My first thought was that I wanted to save this woman from her life. I wanted to pick her up in my arms and hold her, tell her that everything would be okay, and mean it. I wanted to give her everything I had, from the money in my bank account to the shoes on my feet. I wanted to take her to the field of sunflowers I once walked through in France, to show her such priceless gold existed. But she probably already knew of such beauty. And while my first thought was that I wanted to save this woman from her life, my second thought was who would save me from mine?

Who would teach me to walk through fields of flowers, to navigate by the stars, to make my mind so clear that each pound of my feet upon the earth became a tiny miracle unto itself?

Slowly I am learning to listen to the rivers as they lap against the shore, to watch the sun rise each morning with all of the amazement and gratitude it deserves, to feel the depth of each color that emerges with the coming spring. Slowly I am teaching myself to save my own life. Perhaps it takes a lifetime to reach even the tip of understanding, but fortunately, a lifetime is exactly what I have.

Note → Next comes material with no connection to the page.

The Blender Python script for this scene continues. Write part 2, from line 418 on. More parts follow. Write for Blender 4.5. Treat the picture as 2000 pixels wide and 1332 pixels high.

I envy flowers for the way they rise and bloom in a moment of fiery exquisiteness before falling back to the earth, for ours is a much more difficult journey. We rise and fall again and again, each time with a better understanding of the cycle, with the knowledge that we will have time to try again. And I think because of that knowledge, I often dull the blossom with the subtle inklings that darkness will soon occur once more. I’ll have another chance at greatness, but meanwhile, I’m passing it by. Flowers don’t have such regret.

And so I left her there on the street, washing herself clean. I left her there, beautiful flower, soaking her roots in life. Happiness, in its purest form.